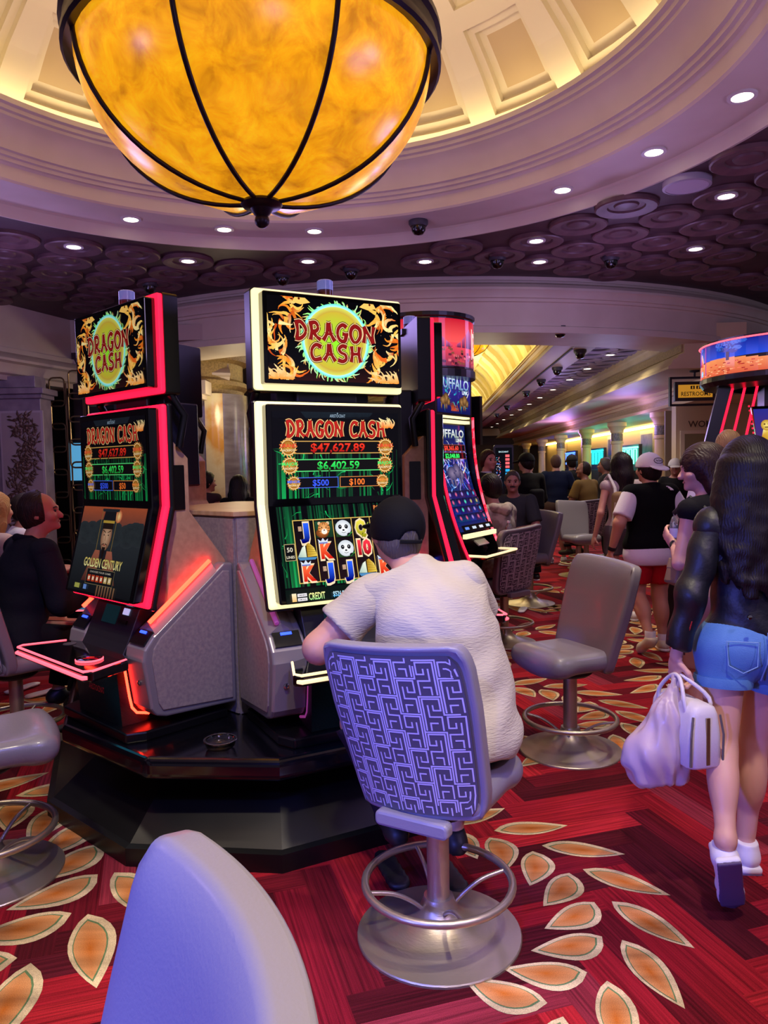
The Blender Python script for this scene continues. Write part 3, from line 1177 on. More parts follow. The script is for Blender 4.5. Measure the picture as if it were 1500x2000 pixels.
# right entablature, frieze, columns and wall
cp = [(3.2, ZK + .05), (3.08, ZK + .05), (3.08, 3.14), (3.12, 3.13), (3.12, 3.06), (3.16, 3.05), (3.16, 2.92), (3.1, 2.9), (3.08, 2.86), (3.03, 2.84), (3.0, 2.78), (2.97, 2.76), (2.97, 2.73), (3.9, 2.73), (3.9, ZK + .05)]
struct(MB().loft([[cw(u, 9.5, z) for u, z in cp], [cw(u, 33, z) for u, z in cp]]).build('trim_8', mat('entablature', '#d3c199', .5, noise=(2, 3), col2='#c7b489')))
struct(cbox(MB(), 3.14, 3.17, 9.55, 32.9, 2.935, 3.035).build('trim_9', gold_pt))
ap = [(3.9, 2.75), (3.8, 2.75), (3.8, 2.68), (3.84, 2.67), (3.84, 2.62), (3.87, 2.61), (3.87, 2.5), (3.8, 2.49), (3.78, 2.44), (4.3, 2.44), (4.3, 2.75)]
struct(MB().loft([[cw(u, 9.4, z) for u, z in ap], [cw(u, 34, z) for u, z in ap]]).build('trim_10', mat('architrave', '#d6c190', .5)))
struct(cbox(MB(), 3.86, 3.875, 9.45, 34, 2.52, 2.6).build('trim_11', gold_pt))
cream_wall = mat('wall_cream', '#cdb98e', .6)
struct(cbox(cbox(MB(), 5.2, 5.4, 6, 36, 0, 2.8), 4.3, 5.2, 8.6, 36, 2.44, 2.5).build('wall_right', cream_wall))
struct(cbox(MB(), -5.5, 5.4, 36, 36.2, 0, 3.4).build('wall_far', mat('far_wall', '#4a3d2c', .6)))
struct(cbox(MB(), 5.0, 5.05, 12.7, 33, 2.36, 2.42).build('cove_light_strip', mat('cove_glow_right', '#ffdf8a', emit=10, ecol='#ffd980')))
shaft = [(.16, .0), (.16, .08), (.135, .1), (.125, .2), (.115, 1.98), (.135, 1.99), (.135, 2.03), (.12, 2.04), (.12, 2.22), (.14, 2.23), (.14, 2.27), (.18, 2.34), (.2, 2.36), (.2, 2.44), (0, 2.44)]
for i, v in enumerate((13.3, 16.4, 19.5, 23.2, 27, 31.2)):
    if i == 0:
        c0 = struct(MB().lathe(shaft, 24).build('column', mat('column_stone', '#d9c48f', .4), smooth=35))
        MB().lathe([(.122, 2.05), (.124, 2.06), (.124, 2.2), (.122, 2.21)], 24).build('mosaic_band', mat('mosaic_band', '#8f8878', .3, noise=(40, 2), col2='#5f5a50'), c0)
        c0.location = cw(4.05, v)
    else:
        c = dup(c0, cw(4.05, v))
        c['kind'] = 'structure'
# framed panels on the wall between the columns
pf = None
for i, v in enumerate((14.9, 18, 21.3, 25, 29)):
    o = MB().prism(rrect(1.1, .62, .005), -.03, .03, M=CM.to_4x4() @ MX((0, 0, 0), rx=PI / 2, rz=-PI / 2)).prism(rrect(.9, .44, .005), -.05, .035, 1, M=CM.to_4x4() @ MX((0, 0, 0), rx=PI / 2, rz=-PI / 2)).build('wall_panel', [cream, mat('panel_art', '#8d7f86', .4, noise=(7, 3), col2='#6d6470')]) if pf is None else pf.copy()
    if pf is None:
        pf = o
    else:
        COL.objects.link(o)
    o.location = cw(5.16, v, 2.02)
    struct(o)
# wall with the restroom doorway, facing the rotunda
ww = MB()
for u0, u1, z0, z1 in ((3.74, 3.84, 0, 2.44), (4.5, 5.3, 0, 2.44), (3.84, 4.5, 2.0, 2.44)):
    cbox(ww, u0, u1, 11.6, 11.8, z0, z1)
wd = struct(ww.build('wall_restroom', cream_wall))
for u0, u1, z0, z1 in ((3.8, 3.86, 0, 2.0), (4.48, 4.54, 0, 2.0), (3.8, 4.54, 2.0, 2.05)):
    cbox(MB(), u0, u1, 11.57, 11.6, z0, z1).build('door_casing', mat('casing', '#d8c9a6', .5), wd)
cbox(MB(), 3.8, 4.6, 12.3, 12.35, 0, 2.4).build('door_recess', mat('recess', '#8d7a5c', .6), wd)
vs, fs, x1, x0 = text_polys('WOMEN', .01)
MB().add([(x * .1, y * .1, 0) for x, y in vs], fs, 0, CM.to_4x4() @ MX((3.92, 11.595, 2.1), rx=PI / 2)).build('lettering', mat('bronze_letter', '#4a3a28', .4), wd)

dlab = 'white downlight in the corridor ceiling, %s of the row counted from the near end'
NTH = ['first', 'second', 'third', 'fourth', 'fifth', 'sixth', 'seventh', 'eighth', 'ninth', 'tenth', 'eleventh', 'twelfth']
for i, v in enumerate((10.0, 11.4, 13.0, 14.6, 16.5, 18.4, 20.3, 22.3, 24.5, 27, 29.5, 32)):
    dup(DL, cw(2.72, v, ZK - .03), 0, dlab % NTH[i])
for i, (u, v) in enumerate(((1.5, 8.6), (2.08, 10.4), (2.08, 12.2), (2.08, 13.9), (2.08, 16.0), (2.08, 19.8), (2.08, 22.8))):
    p = cw(u, v, 3.12)
    doms.append((*p, 'dark camera dome under the corridor soffit, %s from the near end' % NTH[i]))
for i, (x, y, z, lab) in enumerate(doms):
    if i == 0:
        CD.location = (x, y, z)
        CD['label'] = lab
    else:
        dup(CD, (x, y, z), 0, lab)
# neon over the far games
for i, (v, col, lab) in enumerate(((15.0, '#39c8ff', 'cyan blue neon frame glowing over games behind the nearest column'), (18.2, '#5effd0', 'green white neon letters glowing between the columns'), (21.6, '#19e0e0', 'turquoise neon frame over games beside the blue-lit column'), (25.5, '#3f6cff', 'small blue neon frame far down the colonnade'))):
    t = thing('neon_frame', lab, 'neon sign', cw(4.75, v, 1.55), -CA, 'neon over the far games')
    nm = mat('neon%d' % i, col, emit=5)
    q = MB()
    for k in range(4):
        y0 = -.75 + k * .4
        q.tube([(0, y0, 0), (0, y0, .34), (0, y0 + .24, .34), (0, y0 + .24, 0)], .014, 5)
    q.tube([(0, -.85, .38), (0, .8, .38)], .02, 5)
    q.build('tube', nm, t)
    MB().box((.06, 0, .1), (.08, 1.7, .7)).build('backing', mat('neon_back', '#141830', .5), t)
    MB().box((.05, 0, -.85), (.3, 1.6, 1.4)).build('cabinet', black_matte, t)
    light('POINT', cw(4.5, v, 1.8), None, 9, C(col), .2)
light('POINT', cw(3.6, 20.5, 2.2), None, 40, (.6, .3, 1), .3)
light('POINT', cw(3.5, 13.5, 2.3), None, 14, (.5, .3, 1), .3)
for v in (10.6, 12.4, 14.4, 16.6, 19.5, 23, 27):
    light('SPOT', cw(2.55, v, 3.1), cw(2.75, v, 0), 26, (1, .84, .55), .12, 130, .9)

for v in (11.5, 16.5, 23):
    light('POINT', cw(.9, v, 2.5), None, 16, (1, .86, .6), .3)  # warm fill added for the dark entablature, no lamps hang here
light('POINT', cw(2.6, 11.3, 2.3), None, 9, (.5, .5, 1), .2)  # this and the next: added bluish uplights for the corridor rings
light('POINT', cw(2.6, 15, 2.3), None, 9, (.5, .5, 1), .2)
# hanging restroom sign
rs = thing('hanging_sign', 'black framed hanging sign with amber face reading Restrooms', 'sign', cw(3.08, 9.75, .09), -CA)
sx = .29
q = MB()
for a in ((0, .17, .62, .025), (0, -.17, .62, .025)):
    q.box((sx + a[0], 0, 2.38 + a[1]), (a[2], .06, a[3]))
for a in (-.3, .3):
    q.box((sx + a, 0, 2.38), (.025, .06, .36))
q.build('outer_frame', black_matte, rs)
MB().prism(rrect(.5, .24, .005), -.03, .03, M=MX((sx, 0, 2.38), rx=PI / 2)).build('inner_frame', mat('sign_dark', '#2a251f', .5), rs)
MB().box((sx, -.032, 2.38), (.42, .01, .16)).build('face', mat('amber_face', '#d89a2c', emit=.55), rs)
MB().box((sx, 0, 2.59), (.02, .02, .1)).build('hanger', black_matte, rs)
MB().lathe([(.0, 2.64), (.06, 2.64), (.06, 2.62), (0, 2.61)], 14, c=(sx, 0)).build('canopy_plate', black_matte, rs)
vs, fs, x1, x0 = text_polys('RESTROOMS', .01)
k = .36 / (x1 - x0)
MB().add([(x * k, y * .055, 0) for x, y in vs], fs, 0, MX((sx - .18, -.038, 2.32), rx=PI / 2)).build('lettering', black_matte, rs)
q = MB()
for dx in (-.035, .035):
    q.box((sx + dx, -.038, 2.425), (.05, .002, .04))
q.build('pictogram_tiles', black_matte, rs)
q = MB()
for dx in (-.035, .035):
    q.ball((sx + dx, -.04, 2.437), (.006, .001, .006), 8).box((sx + dx, -.04, 2.42), (.014, .001, .02))
q.build('pictogram', mat('amber_face', '#d89a2c'), rs)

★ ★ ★

Problem statement:
Scan the material above for the string "from" and report each line where you find it.

Result of the exercise:
The Blender Python script for this scene continues. Write part 3, from line 1177 on. More parts follow. The script is for Blender 4.5. Measure the picture as if it were 1500x2000 pixels.
dlab = 'white downlight in the corridor ceiling, %s of the row counted from the near end'
    doms.append((*p, 'dark camera dome under the corridor soffit, %s from the near end' % NTH[i]))